Germans have a long tradition of idealizing motherhood and expecting women to sacrifice everything for it. The German government only recently began to reform the half-day school system, one that came about during a pre-feudal era when children worked; the half-day schedule survived into recent times because of the widespread belief that children should be home with their mothers. Romanticized notions about motherhood were a big part of Hitler’s pronatalist politics. He initiated a program to train 18-year-old girls in the art of caretaking and awarded medals to the most fecund women in the nation. Such attitudes survived the fall of the Third Reich, and the mantra of “kinder, küche, kirche” (children, kitchen, church) took on a second life in West Germany after World War II. There, women could be divorced for being a “bad housewife” up until the 1960s, and needed their husband’s’ permission to work until 1977.

Even as German women have held back on a widespread protest against the bananas expectations placed on moms, they have made their views clear in other ways. Germany has one of the lowest fertility rates in the world, a trend that hasn’t budged in spite of generous parental leave policies. (There is some evidence that overly long leaves can backfire.) I imagine that many German women without children are well aware of the fact that only about 14 percent of German mothers with one child, and only 6 percent of those with two children, go back to work full-time. Overall, participation of German mothers in the workforce is much smaller than that of mothers in other nations.

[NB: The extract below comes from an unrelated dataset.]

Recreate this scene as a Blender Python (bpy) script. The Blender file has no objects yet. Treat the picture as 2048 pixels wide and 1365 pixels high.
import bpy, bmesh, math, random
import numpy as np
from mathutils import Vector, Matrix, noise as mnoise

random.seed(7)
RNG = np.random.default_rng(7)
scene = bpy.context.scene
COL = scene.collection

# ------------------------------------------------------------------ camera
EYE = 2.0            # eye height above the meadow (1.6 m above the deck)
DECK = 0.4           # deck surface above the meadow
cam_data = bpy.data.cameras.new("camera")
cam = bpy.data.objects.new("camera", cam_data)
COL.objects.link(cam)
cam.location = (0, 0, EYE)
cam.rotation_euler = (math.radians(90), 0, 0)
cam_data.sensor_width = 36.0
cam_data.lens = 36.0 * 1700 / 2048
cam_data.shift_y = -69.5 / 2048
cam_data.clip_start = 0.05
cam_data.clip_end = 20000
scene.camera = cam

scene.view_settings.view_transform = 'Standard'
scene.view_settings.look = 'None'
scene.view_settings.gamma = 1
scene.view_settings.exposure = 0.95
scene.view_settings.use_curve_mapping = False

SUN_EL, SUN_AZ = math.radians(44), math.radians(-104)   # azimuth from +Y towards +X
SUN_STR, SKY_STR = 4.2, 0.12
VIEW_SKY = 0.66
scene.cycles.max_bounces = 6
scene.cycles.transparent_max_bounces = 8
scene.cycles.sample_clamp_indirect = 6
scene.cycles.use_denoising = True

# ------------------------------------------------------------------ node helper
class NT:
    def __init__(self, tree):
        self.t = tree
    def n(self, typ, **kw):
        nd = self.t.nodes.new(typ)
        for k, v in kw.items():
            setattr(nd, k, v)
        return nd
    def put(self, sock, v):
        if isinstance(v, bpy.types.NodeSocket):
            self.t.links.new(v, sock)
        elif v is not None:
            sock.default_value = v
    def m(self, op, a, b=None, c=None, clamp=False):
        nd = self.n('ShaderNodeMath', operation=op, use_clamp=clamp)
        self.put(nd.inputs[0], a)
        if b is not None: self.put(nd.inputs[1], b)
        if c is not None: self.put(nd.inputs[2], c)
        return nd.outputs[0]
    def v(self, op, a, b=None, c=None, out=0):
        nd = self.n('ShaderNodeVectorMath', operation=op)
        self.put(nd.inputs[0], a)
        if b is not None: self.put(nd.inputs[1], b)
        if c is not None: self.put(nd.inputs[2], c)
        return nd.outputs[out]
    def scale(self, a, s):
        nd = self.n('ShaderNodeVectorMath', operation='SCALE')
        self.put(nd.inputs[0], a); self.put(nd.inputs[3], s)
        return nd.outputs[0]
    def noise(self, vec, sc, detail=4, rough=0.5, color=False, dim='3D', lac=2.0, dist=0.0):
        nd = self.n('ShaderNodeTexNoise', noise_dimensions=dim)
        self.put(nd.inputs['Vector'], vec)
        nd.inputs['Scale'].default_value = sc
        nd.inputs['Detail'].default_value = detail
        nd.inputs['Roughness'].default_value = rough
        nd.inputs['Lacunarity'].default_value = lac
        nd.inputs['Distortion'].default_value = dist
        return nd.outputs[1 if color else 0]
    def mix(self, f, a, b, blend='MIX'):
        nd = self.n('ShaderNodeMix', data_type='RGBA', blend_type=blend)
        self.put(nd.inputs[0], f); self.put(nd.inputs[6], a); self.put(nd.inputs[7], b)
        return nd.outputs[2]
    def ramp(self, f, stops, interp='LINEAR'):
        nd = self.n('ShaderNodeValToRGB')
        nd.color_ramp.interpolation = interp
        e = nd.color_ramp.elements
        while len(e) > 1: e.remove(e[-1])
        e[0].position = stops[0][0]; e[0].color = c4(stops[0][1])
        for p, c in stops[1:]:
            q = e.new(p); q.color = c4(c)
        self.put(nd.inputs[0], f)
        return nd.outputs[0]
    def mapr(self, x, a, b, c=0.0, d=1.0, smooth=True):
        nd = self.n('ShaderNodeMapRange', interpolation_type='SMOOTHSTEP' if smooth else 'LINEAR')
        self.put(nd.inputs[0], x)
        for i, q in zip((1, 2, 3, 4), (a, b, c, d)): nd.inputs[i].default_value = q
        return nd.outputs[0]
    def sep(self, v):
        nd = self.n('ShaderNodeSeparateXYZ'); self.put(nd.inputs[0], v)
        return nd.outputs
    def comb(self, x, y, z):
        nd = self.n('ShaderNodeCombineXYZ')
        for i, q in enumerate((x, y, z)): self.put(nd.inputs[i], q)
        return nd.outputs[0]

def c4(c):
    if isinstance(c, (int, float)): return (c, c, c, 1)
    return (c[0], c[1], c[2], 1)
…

If Germany wants to boost the number of babies born, they’d be much smarter to make like France and encourage mothers to enter the workforce, in part by providing reliable—and stigma-free—daycare. Doing so has made their Gallic neighbors the “best baby-makers in Europe.” In order for this to happen, the Germans are going to have set free their rabenmutter and allow her to make the long journey back to the 21st century where she belongs.